What if Bank Bears Are Right? : The bailout doesn’t address massive bad debt.
The bailout doesn’t address massive bad debt.
"Neither a borrower nor a lender be," we read in Shakespeare, but, then, nobody ever suggested he was a good mentor on modern economics. A better insight comes from Ben Franklin: "A penny saved is twopence dear"—save your money and you can double it by lending it out at interest.
The premise, or maybe the hope, behind the bailout plan and all the other interventions in the financial markets is that we are witnessing a seizing-up of the credit markets as lenders around the world pull their money out of anything that could contain any degree of risk, a "flight to safety." This has happened before, notably in the Russian default of 1998 that took down much of the hedge-fund industry.
Something like that is clearly happening now—a week ago, the interest on three-month Treasury bills fell to almost zero as world markets decided that being certain that money didn't disappear (hey, at least no one expects a U.S.-government default) was more important than high returns.

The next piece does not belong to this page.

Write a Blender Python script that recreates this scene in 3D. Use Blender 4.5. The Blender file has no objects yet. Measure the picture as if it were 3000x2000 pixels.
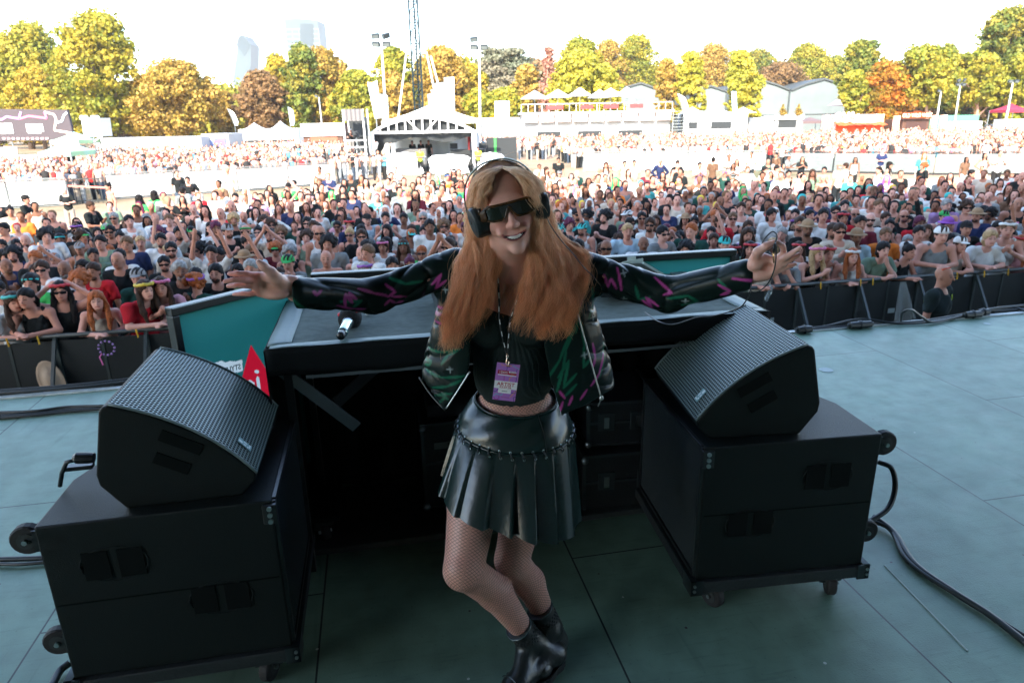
import bpy, bmesh, math, random, numpy as np
from mathutils import Vector, Matrix
import openvdb as vdb
R = math.radians
scene = bpy.context.scene
col = scene.collection
# ---------------------------------------------------------------- camera
PITCH, ROLL, EYE, FOC = R(18), R(1.1), 1.79, 2000.0
_f = np.array([0, math.cos(PITCH), -math.sin(PITCH)]); _r = np.array([1, 0, 0.]); _u = np.cross(_r, _f)
_r, _u = math.cos(ROLL)*_r - math.sin(ROLL)*_u, math.sin(ROLL)*_r + math.cos(ROLL)*_u
cd = bpy.data.cameras.new('camera'); cam = bpy.data.objects.new('camera', cd); col.objects.link(cam)
cd.sensor_width = 36; cd.lens = 24; cd.clip_start = 0.05; cd.clip_end = 6000
cd.dof.use_dof = True; cd.dof.focus_distance = 1.82; cd.dof.aperture_fstop = 8.0
cam.matrix_world = Matrix(((_r[0], _u[0], -_f[0], 0), (_r[1], _u[1], -_f[1], 0), (_r[2], _u[2], -_f[2], EYE), (0, 0, 0, 1)))
scene.camera = cam
# ---------------------------------------------------------------- light
SUN_EL, SUN_AZ = 33.0, 197.0      # compass-like, clockwise from +Y
scene.world = bpy.data.worlds.new('World'); scene.world.use_nodes = True
_n = scene.world.node_tree; _bg = _n.nodes['Background']
_s = _n.nodes.new('ShaderNodeTexSky'); _s.sky_type = 'NISHITA'; _s.sun_disc = False
_s.sun_elevation = R(SUN_EL); _s.sun_rotation = R(SUN_AZ)
_n.links.new(_s.outputs[0], _bg.inputs[0]); _bg.inputs[1].default_value = 0.15
sl = bpy.data.lights.new('sun', 'SUN'); sl.energy = 2.7; sl.angle = R(0.5); sl.color = (1, .9, .76)
so = bpy.data.objects.new('sun', sl); col.objects.link(so)
_sd = Vector((math.sin(R(SUN_AZ))*math.cos(R(SUN_EL)), math.cos(R(SUN_AZ))*math.cos(R(SUN_EL)), math.sin(R(SUN_EL))))
so.rotation_euler = _sd.to_track_quat('Z', 'Y').to_euler()
vs = scene.view_settings; vs.view_transform = 'Standard'; vs.look = 'None'; vs.exposure = 2.6; vs.gamma = 1
scene.cycles.max_bounces = 8; scene.cycles.diffuse_bounces = 4; scene.cycles.glossy_bounces = 3
scene.cycles.transparent_max_bounces = 12; scene.cycles.caustics_reflective = False
scene.cycles.caustics_refractive = False
scene.cycles.use_denoising = True
scene.cycles.sample_clamp_indirect = 6

def ray(px, py): return (px-1500)/FOC*_r + (1000-py)/FOC*_u + _f
def P(px, py, Y):
    d = ray(px, py); return Vector((d[0]*Y/d[1], Y, EYE + d[2]*Y/d[1]))
def G(px, py, z):
    d = ray(px, py); t = (z-EYE)/d[2]; return Vector((d[0]*t, d[1]*t, z))
YAW = R(11); CA, SA = math.cos(YAW), math.sin(YAW)
def S(u, v, z=0): return Vector((u*CA - v*SA, u*SA + v*CA, z))
GZ = -1.65
rnd = random.Random(5)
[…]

The thinking behind the bailout is that if the government can backstop the wave of failures and guarantee bad debts to stop the dominoes toppling, the credit market will reopen.
One of the scary things about the current crisis, however, is that the flight to safety may not just be a short-term gyration of the markets. The world credit markets are saying, in certain terms, that the risks of many loans—and especially the real-estate loans that set this in motion—have been grossly underestimated. For this they have compelling evidence, such as the catastrophic failure of the ratings agencies, whose habitual grade inflation turned the AAA rating into a gentleman's C.
The flight to safety has been extreme, but it is also rational. Time after time, bondholders, as well as the shareholders of financial institutions, have seen the rug pulled out from under them just as they thought they'd staggered up. In the last months, as each successive bank and brokerage announced a new multibillion-dollar write-down, the shares rose on the theory that "now it's over" and all the losses had been accounted for. And just about every time, it turned out that there was still more to come. The bank bears have eventually been proved right-except that they could have been more bearish.
Stephen Roach, the chief of Morgan Stanley Asia (and for a long time one of the more prescient and pessimistic observers of the economic scene) warned in the New York Times last spring that there was no monetary-policy solution to a problem of low savings and excessive debt—whatever the government does to revive the credit markets, the underlying problem will still be there. With a housing market spiraling downward, incomes stagnating, and consumer debt staying put, the fact remains that much of the banking business teeters on a pile of debt that is unlikely to be repaid (and on derivatives linked to that same debt).